Есть ли тут хоть одна точка соприкосновения с тем, что описано в "Колымских рассказах" Шаламова? Колымский Вальсингам разве что выматерился бы. Очнемся. Трагедия свершилась, но другая трагедия. Не классическая.

Сталин имеет отношение к этой трагедии. Трагедия не имеет отношения к Сталину. Или к Берии. Или к
Жданову да Маленкову, Молотову да Кагановичу. Не тот жанр.

Бедные, мы, бедные! - все-то нам трудно представить себе, что понимание ума, психологии, личной начинки Сталина может обойтись без глубокомыслия и приподнятости, что во главе режима, перевернувшего мировые пласты и унесшего миллионы жизней, могла стоять посредственность...

Нам это было бы совсем уж обидно.

На личном величии и трагизме вождя сталинисты и антисталинисты сходятся. В этом смысле "культ" Сталина у нас по-прежнему более или менее сохраняется.

"Он имел одно виденье, непостижное уму, и глубоко впечатленье в сердце врезалось ему". Мы охотно примысливаем всю непостижность века к некогда миллиарды раз тиражированному виденью.

А реальный Сталин...

Давайте-ка его перечитаем. Ведь сохранились тексты великого человека

В отличие от преемников он писал их сам. Вот аутентичные документы, позволяющие, в частности, судить о качестве и масштабах его ума, его логики, о сталинской ментальности (если прибегнуть к современному историко-культурному термину).

За недостатком места используем только несколько страниц из доклада 10 марта 1939 года на XVIII съезде партии5. Это был первый съезд после начала Большого Террора. Это первый съезд, на котором Сталин мог совершенно раскрыться в роли победителя. Послушаем вождя в момент первой политической кульминации и апофеоза его судьбы.

Притом стиль в избранном мною фрагменте превосходно отвечает теме. Ибо речь идет о "подборе кадров", о "некоторых вопросах теории", а именно: "вопросе... о нашем социалистическом государстве и вопросе о нашей советской интеллигенции".

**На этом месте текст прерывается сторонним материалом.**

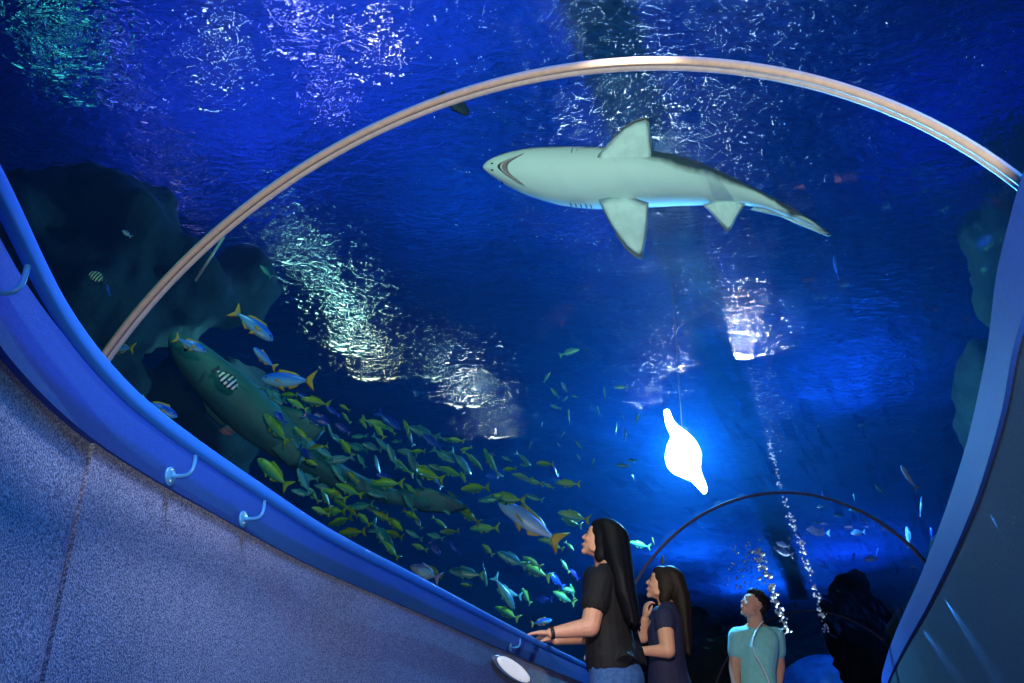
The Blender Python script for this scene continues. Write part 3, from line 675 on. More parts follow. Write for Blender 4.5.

Перед нами - страницы из числа самых классических сталинских страниц. На экзаменах их надо было помнить почти наизусть.

Сталин сказал: "Иногда спрашивают: эксплуататорские классы у нас уничтожены, враждебных классов нет больше в стране, подавлять некого, значит, нет больше нужды в государстве, оно должно отмереть, почему же мы не содействуем отмиранию нашего социалистического государства, почему мы не стараемся покончить с ним, не пора ли выкинуть вон весь этот хлам государственности?"

Никто, разумеется, не задавался тогда такими вопросами. В 1939 году было бы в высшей степени несвоевременно спрашивать об отмирании сталинского государства. Разъяснительная работа была в основном проведена. В стране не осталось идиота, который бы не понял, что государство пока отмирать не собирается.

Только один человек в стране мог позволить себе вслух этакое "теоретическое" вопрошание

Итак, "некоторая неразбериха в этих вопросах" и "отсутствие полной ясности среди наших товарищей" - риторическая коррида, которую Сталин разыгрывает сам с собой, благодушно воображая некоего идеологического тореадора с выцветшей красной тряпкой цитируемых им высказываний Энгельса на сей счет.

Изобразив перед едва ли не оцепеневшим залом одного из "наших товарищей", предлагающего "выкинуть вон весь этот хлам государственности", одного из тех, кто "не разобрался" в марксизме и "проглядел факт капиталистического окружения", "засылающего в нашу страну шпионов, убийц и вредителей", "недооценил роль и значение... карательных и разведывательных органов", то есть вообще-то вполне заслужил отправку в ГУЛАГ, Сталин вдруг добавляет: "Нужно признать, что в этой недооценке грешны не только вышеупомянутые товарищи".
 
Хотя он ведь никого не "упомянул"?! Но каждый согрешивший в сердце своем мог бы считать себя как бы упомянутым. Сталин же заканчивает тираду: "В ней (недооценке роли "органов". - Л. Б.) грешны также в известной мере все мы, большевики, все без исключения".

"Все без исключения"? Потрясающий катарсис. Ведь это означает, что в недооценке роли карательных органов был раньше грешен и он сам, Сталин ...

"Разведку" после 1937 года никак нельзя было счесть "мелочью и пустяками". Но нужно предупредить страну, что террор должен продолжаться и впредь, что послабления не следует ожидать даже при полном коммунизме.

"Факт" промаха мог произойти, размышляет вождь, только из-за "непозволительно беспечного отношения к вопросам теории". Так наступает звездный час для "теории". Час прощания с покойными немецкими бородачами.